Companies like Lockheed Martin have a history that goes back to wars fought by the USA at which time the companies took the initiative to produce hardware that the government was unable to produce. Simply giving work to the private sector would not be the same as having a private sector of innovator-investors. The Indian private sector suffers from the same lack of vision as the public sector. Apart from a powerful pacifist mentality among Indians in general.
http://www.fundinguniverse.com/company- ... n-history/Quote:
In 1905 a youthful Glenn Martin moved with his family to California. In the hills of Santa Ana, Martin built and flew his first experimental gliders. Not long afterwards Martin started a small airplane factory while working as a salesman for Ford and Maxwell cars. Martin applied his earnings from the auto sales, as well as money from barnstorming performances, to finance an airplane business. During this time he hired a man named Donald Douglas to help him develop new airplanes. Soon thereafter, Douglas and Martin collaborated to produce a small flight trainer called a Model TT which was sold to the U.S. Army and the Dutch government.
On the eve of World War I, Douglas was summoned to Washington to help the Army develop its aerial capabilities. Less than a year later, he became frustrated with the slow moving bureaucracy in Washington and returned to work for Martin, who had relocated to Cleveland. While there, Douglas directed the development of Martin's unnamed twin-engine bomber. Neither he nor Martin was willing to compromise or shorten the period of time needed for the development of their airplane. For that reason the "Martin" bomber, arrived too late to see action in World War I. When Martin moved to Baltimore in 1929, Douglas left the company to start his own aircraft company in California.

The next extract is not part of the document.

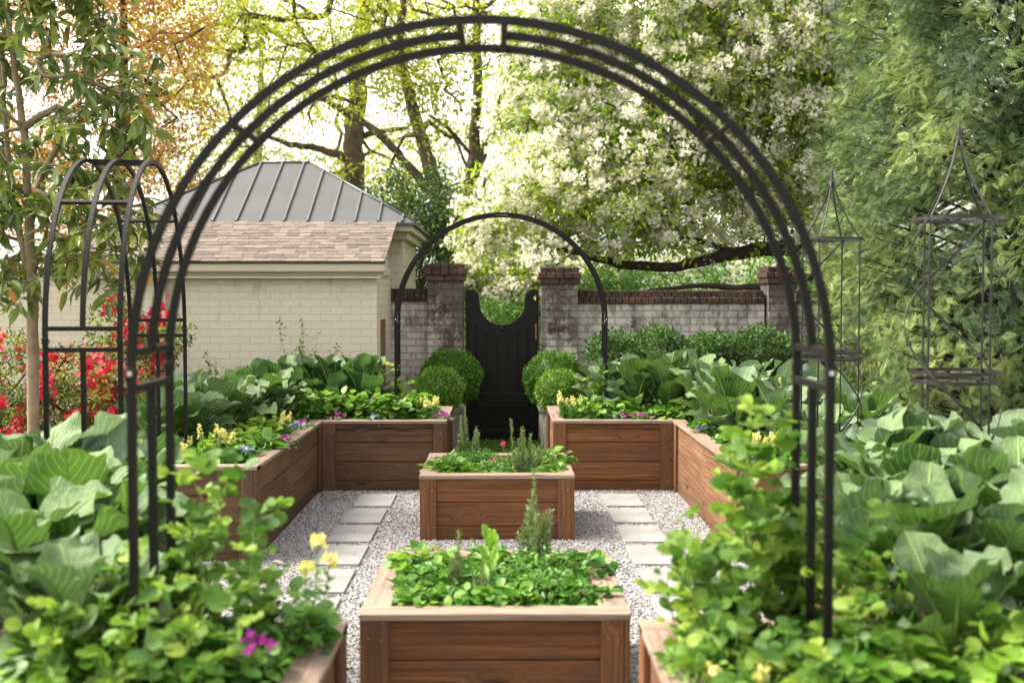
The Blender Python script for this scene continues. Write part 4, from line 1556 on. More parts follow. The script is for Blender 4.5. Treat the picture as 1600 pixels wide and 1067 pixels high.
azalea('large red azalea behind the side-on arch', [wb(215, 580, 9.9, 62, 75, .5), wb(250, 520, 9.9, 38, 40, .35), wb(180, 500, 10.1, 35, 38, .35), wb(130, 600, 10, 60, 60, .5), wb(200, 680, 9.9, 90, 60, .5)], 91)
azalea('looser orange-red azalea at the left edge behind the slim tan trunk', [wb(30, 590, 10.2, 80, 70, .5), wb(90, 640, 10.1, 60, 60, .4), wb(20, 680, 10.2, 90, 60, .5), wb(-70, 620, 10.4, 90, 90, .5)], 92, 55)

# hedge
r = seed(95)
root = thing('hedge', 'low dark green hedge in front of the long whitewashed wall', 'hedge', Vector((2.6, 12.0, 0)))
mb = MB()
box(mb, 1.1, 4.7, 11.92, 12.25, .02, 1.1, 0, .3, .08)  # solid dark core filling the hedge behind its leaves
mb.build('inner_core', M['bark_dark'], root)
mb = MB()
cen = np.stack([r.uniform(.98, 4.8, 3600), r.uniform(11.7, 12.4, 3600), r.uniform(.1, 1.32, 3600)], 1)
e = (cen[:, 2] > 1.12) | (cen[:, 1] < 11.86)
cen = cen[e]
cen[:, 2] += .05 * np.sin(cen[:, 0] * 5) + .04 * np.sin(cen[:, 0] * 11 + 1)
clumps(mb, r, cen, 26, .085, LEAF, .05, -.3, .4, .0, .9)
mb.build('foliage', M['hedge'], root)


def boxwood(label, px, py, Y, rpx, sd, tone=0.):
    r = seed(sd)
    p = at(px, py, Y)
    rad = rpx * Y / FPX
    root = thing('boxwood_ball', label, 'boxwood', Vector((p.x, Y, max(0, p.z - rad))), 'round clipped boxwoods flanking the gate')
    mb = MB()
    bm_n = 20
    prof = [(rad * .86 * math.sin(t), p.z - rad * .86 * math.cos(t)) for t in np.linspace(0.02, math.pi - .02, bm_n)]
    lathe(mb, prof, p.x, Y, 28)  # solid dark green core inside the ball of leaves
    mb.build('inner_core', M['hedge'], root)
    n = int(4200 * (rad / .25) ** 2)
    d = rdir(r, n)
    wob = 1 + .05 * np.sin(d[:, 0] * 7 + 1) * np.sin(d[:, 2] * 6) + .03 * np.sin(d[:, 1] * 11)
    P = np.array([p.x, Y, p.z]) + d * (rad * r.uniform(.86, 1.03, n) * wob)[:, None] * np.array([1, 1, .95])
    D = d + r.normal(0, .5, d.shape) + np.array([0, 0, .3])
    mb = MB()
    c = (np.sin(d[:, 0] * 13) * np.sin(d[:, 1] * 11 + 2) * np.sin(d[:, 2] * 12) + 1) / 2
    inst(mb, LEAF, P, D, d + r.normal(0, .5, d.shape), r.uniform(.025, .045, n), np.clip(c * .45 + r.uniform(0, .45, n) + tone, 0, 1))
    mb.build('foliage', M['box'], root)


boxwood('larger boxwood ball behind, left of the gate', 705, 592, 12.25, 46, 101)
boxwood('smaller boxwood ball in front, left of the gate', 686, 610, 11.5, 37, 102, .25)
boxwood('larger boxwood ball behind, right of the gate', 866, 594, 12.25, 46, 103)
boxwood('smaller boxwood ball in front, right of the gate', 874, 613, 11.5, 36, 104, .25)


def urn(label, px, Y, zt):
    x = at(px, 463, Y).x
    root = thing('stone_urn', label, 'planter pot', Vector((x, Y, 0)), 'cast stone pots by the gate')
    mb = MB()
    lathe(mb, [(.0, 0), (.225, .0), (.23, .03), (.222, .05), (.235, .2), (.245, .36), (.252, zt - .09), (.262, zt - .08), (.272, zt - .06), (.275, zt - .02), (.265, zt), (.24, zt), (.235, zt - .04), (.0, zt - .05)], x, Y, 36)
    for k in range(18):
        a = k * 2 * math.pi / 18
        tube(mb, [(x + math.cos(a) * rr, Y + math.sin(a) * rr, z) for rr, z in ((.225, .07), (.234, .2), (.244, .36), (.249, zt - .12))], .009, 5, .45)
    mb.build('bowl', M['concrete'], root)


urn('grey cast stone pot left of the gate holding clipped boxwood', 686, 11.8, .58)
urn('grey cast stone pot right of the gate holding clipped boxwood', 880, 11.8, .58)


def wall_shrub(label, px, pytop, Y, w, sd, n=9):
    r = seed(sd)
    p = at(px, pytop, Y)
    root = thing('rose_shrub', label, 'rose shrub', Vector((p.x, Y, 0)), 'thin leggy rose canes against the shed wall')
    mb, ml = MB(), MB()
    for i in range(n):
        x = p.x + r.normal(0, w * .3)
        tx = x + r.normal(0, w * .5)
        zt = p.z * r.uniform(.7, 1.0)
        pts = [Vector((x + (tx - x) * t ** 1.3 + r.normal(0, .008), Y + r.normal(0, .01), .05 + (zt - .05) * t)) for t in np.linspace(0, 1, 9)]
        tube(mb, pts, [.005 - .0035 * t for t in np.linspace(0, 1, 9)], 4, .5, cap=False)
        m = 46
        t = r.uniform(.3, 1, m)
        Q = np.stack([np.interp(t, np.linspace(0, 1, 9), [q[j] for q in pts]) for j in range(3)], 1) + r.normal(0, .02, (m, 3))
        D = np.stack([r.normal(0, 1, m), r.normal(0, .5, m), r.normal(.1, .4, m)], 1)
        inst(ml, LEAF, Q, D, rdir(r, m) + [0, 0, .5], r.uniform(.03, .055, m), r.uniform(0, 1, m))
    mb.build('canes', M['stem'], root)
    ml.build('leaves', M['azalea_leaf'], root)


wall_shrub('leafy rose canes against the shed wall beside the azalea', 335, 545, 11.1, .3, 111, 14)
wall_shrub('tall thin rose canes against the middle of the shed wall', 470, 490, 11.2, .22, 112, 8)
wall_shrub('thin rose canes against the right end of the shed wall', 545, 530, 11.2, .18, 113, 8)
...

http://www.lockheedmartin.com/us/100years.htmlQuote:
One hundred years ago, on August 16, 1912, Glenn L. Martin established the Glenn L. Martin Company in Los Angeles, California. He started the company after building his first plane in a rented church, where he took a leap of faith on his risky but innovative new aircraft design at the urging of none other than Orville Wright.
Four months later and four hundred miles away, on December 19, 1912, Allan and Malcolm Lockheed founded the Alco Hydro-Aeroplane Company, later renamed the Lockheed Aircraft Company. Talented mechanics, they set up shop out of a garage, constructing seaplanes that would shatter speed and distance records for overwater flights.
A church and a garage. These were humble beginnings. But these were also men of unrelenting vision and unwavering purpose. The gift that Martin and the Lockheed brothers shared was a unique ability to look past the obstacles of today to the promise of a brighter tomorrow. And they knew – as we’ve known for 100 years – that innovation, performance and purpose were the keys to accelerating that tomorrow.
Which private Indian industrial house has been innovative like this?